3. The method of claim 2 , wherein the varying the correlation between display driver signals comprises generating at least one segment driver signal comprising frames of N timeslots corresponding to the common driver signals, and wherein the display element is activated when the second average voltage magnitude between corresponding common and segment driver signals exceeds the second minimum average voltage in a timeslot.

4. The method of claim 2 , further comprising: each common driver signal repeats every frame; and generating at least one segment driver signal comprising frames of N timeslots corresponding to the common driver signal, the segment driver signal varying a correlation to at least one common driver signals in response to display data.

5. The method of claim 1 , wherein the filtering the display driver signals comprises filtering with a frequency filter that comprises at least the portion of the display device, wherein the display device is a liquid crystal display device.

6. The method of claim 1 , further comprising switching between at least the first mode and a second mode in response to a mode indication.

7. The method of claim 6 , wherein the second mode is a low power mode and the first mode is a higher power mode.

8. A method comprising: generating a plurality of time division multiplexed common driver signals and segment driver signals that vary substantially between only two levels; applying the plurality of time division multiplexed common driver signals and segment driver signals to electrodes of display elements within a display device; in a first mode, activating a first one of the display elements by varying a pulse density of one of the common and segment driver signals connected to the first display element and filtering the driver signal to provide voltage levels across the first display element that vary according to pulse density, wherein the first display element is activated when a first average voltage magnitude across the first display element over a first time period in the first mode exceeds a first minimum average voltage; and in a second mode, generating common driver signals that vary according to a predetermined sequence; and generating segment driver signals that selectively correlate with at least one common driver signal in response to display data to exceed a second minimum average voltage over a second time period; wherein a display element is activated or not activated depending upon whether a voltage exceeds the second minimum average voltage over the second time period.

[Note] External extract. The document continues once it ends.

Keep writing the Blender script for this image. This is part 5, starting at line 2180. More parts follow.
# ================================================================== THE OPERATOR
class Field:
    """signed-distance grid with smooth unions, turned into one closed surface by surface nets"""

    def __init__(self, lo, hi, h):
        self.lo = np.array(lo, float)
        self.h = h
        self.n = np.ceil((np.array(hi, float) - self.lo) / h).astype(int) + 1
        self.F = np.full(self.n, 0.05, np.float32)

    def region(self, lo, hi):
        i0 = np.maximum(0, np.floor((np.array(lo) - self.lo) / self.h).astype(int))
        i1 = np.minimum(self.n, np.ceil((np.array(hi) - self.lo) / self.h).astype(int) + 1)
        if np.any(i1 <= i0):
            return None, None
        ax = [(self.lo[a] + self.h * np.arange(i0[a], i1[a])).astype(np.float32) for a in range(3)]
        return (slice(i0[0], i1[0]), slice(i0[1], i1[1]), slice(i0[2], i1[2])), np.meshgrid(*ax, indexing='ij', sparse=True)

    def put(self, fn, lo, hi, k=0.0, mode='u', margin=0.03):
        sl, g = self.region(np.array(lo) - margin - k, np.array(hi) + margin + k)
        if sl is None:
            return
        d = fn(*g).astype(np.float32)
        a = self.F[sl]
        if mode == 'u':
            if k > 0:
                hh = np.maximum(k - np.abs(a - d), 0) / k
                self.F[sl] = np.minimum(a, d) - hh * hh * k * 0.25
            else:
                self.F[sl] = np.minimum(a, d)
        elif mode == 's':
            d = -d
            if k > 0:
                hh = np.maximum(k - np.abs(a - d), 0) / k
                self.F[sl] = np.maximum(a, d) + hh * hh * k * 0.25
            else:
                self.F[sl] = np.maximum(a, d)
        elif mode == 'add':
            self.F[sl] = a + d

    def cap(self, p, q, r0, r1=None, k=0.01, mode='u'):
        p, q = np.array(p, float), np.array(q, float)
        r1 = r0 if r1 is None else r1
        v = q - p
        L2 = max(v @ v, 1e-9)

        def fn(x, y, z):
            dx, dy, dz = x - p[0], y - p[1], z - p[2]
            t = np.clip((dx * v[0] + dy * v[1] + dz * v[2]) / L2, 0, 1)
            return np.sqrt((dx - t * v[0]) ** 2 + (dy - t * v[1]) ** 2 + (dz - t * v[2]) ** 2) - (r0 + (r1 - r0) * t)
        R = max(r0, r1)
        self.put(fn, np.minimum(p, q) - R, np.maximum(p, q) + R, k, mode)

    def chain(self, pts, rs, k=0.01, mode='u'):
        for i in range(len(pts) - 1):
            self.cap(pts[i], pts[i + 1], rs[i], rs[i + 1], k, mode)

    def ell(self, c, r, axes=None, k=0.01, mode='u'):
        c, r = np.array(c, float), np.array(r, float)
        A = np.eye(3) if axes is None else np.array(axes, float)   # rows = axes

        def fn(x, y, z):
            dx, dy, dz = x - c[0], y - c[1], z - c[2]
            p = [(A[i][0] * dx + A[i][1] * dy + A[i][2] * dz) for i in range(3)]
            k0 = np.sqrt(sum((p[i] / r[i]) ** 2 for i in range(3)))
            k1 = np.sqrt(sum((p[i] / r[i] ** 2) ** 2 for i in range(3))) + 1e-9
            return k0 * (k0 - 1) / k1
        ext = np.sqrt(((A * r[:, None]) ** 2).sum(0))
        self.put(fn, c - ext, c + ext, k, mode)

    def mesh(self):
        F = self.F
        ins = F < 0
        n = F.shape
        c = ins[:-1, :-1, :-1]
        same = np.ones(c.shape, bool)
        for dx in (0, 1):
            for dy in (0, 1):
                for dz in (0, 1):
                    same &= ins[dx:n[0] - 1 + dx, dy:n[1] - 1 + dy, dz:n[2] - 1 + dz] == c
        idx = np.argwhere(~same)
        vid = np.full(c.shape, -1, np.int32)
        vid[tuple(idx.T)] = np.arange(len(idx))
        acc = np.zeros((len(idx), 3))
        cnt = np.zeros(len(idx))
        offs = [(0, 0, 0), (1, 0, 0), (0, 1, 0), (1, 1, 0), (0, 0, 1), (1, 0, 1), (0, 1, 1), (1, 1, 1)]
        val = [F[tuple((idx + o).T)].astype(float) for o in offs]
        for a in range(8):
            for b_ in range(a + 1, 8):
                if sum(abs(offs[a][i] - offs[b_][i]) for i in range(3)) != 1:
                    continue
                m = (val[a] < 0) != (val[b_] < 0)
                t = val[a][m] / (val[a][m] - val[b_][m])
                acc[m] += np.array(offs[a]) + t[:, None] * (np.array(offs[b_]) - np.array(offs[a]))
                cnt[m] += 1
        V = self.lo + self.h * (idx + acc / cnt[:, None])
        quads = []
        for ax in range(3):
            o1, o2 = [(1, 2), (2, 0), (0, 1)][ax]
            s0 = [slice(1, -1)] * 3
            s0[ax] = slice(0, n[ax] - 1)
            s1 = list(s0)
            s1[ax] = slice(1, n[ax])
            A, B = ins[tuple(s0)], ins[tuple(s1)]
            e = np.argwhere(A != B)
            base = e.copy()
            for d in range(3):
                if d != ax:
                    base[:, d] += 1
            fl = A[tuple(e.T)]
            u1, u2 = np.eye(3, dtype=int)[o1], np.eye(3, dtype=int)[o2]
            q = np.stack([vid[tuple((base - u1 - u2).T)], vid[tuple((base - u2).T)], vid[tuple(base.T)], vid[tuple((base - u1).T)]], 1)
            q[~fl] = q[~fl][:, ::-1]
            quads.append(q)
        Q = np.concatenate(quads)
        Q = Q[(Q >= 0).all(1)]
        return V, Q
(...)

9. The method of claim 8 , wherein the common and segment driver signals comprises frames, each comprising a plurality of timeslots, and the time period comprises one of the timeslot.

10. The method of claim 8 , further comprising: in the first mode, generating common driver signals comprising variable pulse densities, and filtering the common driver signals to generate the varying voltage levels received by the display elements, wherein the filtering the common driver signals comprises forming a frequency filter that comprises at least the portion of the display device, wherein the display device is a liquid crystal display.

11. The method of claim 8 , further comprising varying a pulse density of at least one of the common driver signals or the segment driver signals in response to an intensity value.

12. A system comprising: a plurality of programmable digital blocks coupled to display elements of a display device, wherein the plurality of programmable digital blocks are configured into the following: a first signal generator circuit that generates control signals that vary between substantially only two levels; and a selection driver circuit comprising a first mode that selectively couples selected controls signals to common display connection points, and selectively couples selected control signals to segment connection points in response to at least display data, wherein the selected control signals are filtered using electrical characteristics of at least a portion of the display device in the first mode to provide voltage levels at the display element to vary according to pulse density, wherein one or more of the display elements, which are each connected between a common and segment connection point, are activated when a first average voltage magnitude across the segment connection point over a first period exceeds a first minimum average voltage, wherein the selection driver circuit comprises a second mode that selectively couples selected controls signals to common display connection points, wherein the control signals selectively coupled to the common display connection points are varied according to a predetermined sequence, and selectively couples selected control signals to segment connection points, wherein the control signals selectively coupled to the segment connection points selectively correlate with at least one of the control signals selectively coupled to the common display connection points in response to at least display data to exceed a second minimum average voltage over a second time period; wherein a display element is activated or not activated depending upon whether a voltage exceeds the second minimum average voltage over the second time period.

13. The system of claim 12 , wherein the signal generator circuit generates a plurality of intensity signals that substantially do not correlate with the control signals, and wherein the signal generator circuit further comprises an intensity varying circuit that logically combines the intensity signals with signals output from the selection driver circuit.

14. The system of claim 12 , wherein: the selection driver circuit generates at least one control signal having a predetermined frequency in the first mode; and a display structure coupled to the common and segment connection points comprises an inherent capacitance that forms at least a portion of a frequency filter, the predetermined frequency being outside a passband of the frequency filter.

15. The system of claim 12 , wherein the first signal generator circuit and the selection circuit of the plurality of programmable digital logic blocks are configured with configuration data.

16. The system of claim 12 , wherein a liquid crystal display is coupled to the common and segment connection points.

17. The system of claim 12 , wherein the plurality of programmable digital blocks are further configured to comprise a second signal generator circuit that generates additional control signals that vary between substantially only two levels and have predetermined correlations with respect to one another.

18. The system of claim 17 , wherein: the selection driver circuit comprises: a common section that time division multiplexes the control signals to a plurality of common connection points in the predetermined sequence, and a segment section that time division multiplexes the control signals to a plurality of common connection points in response to the at least display data.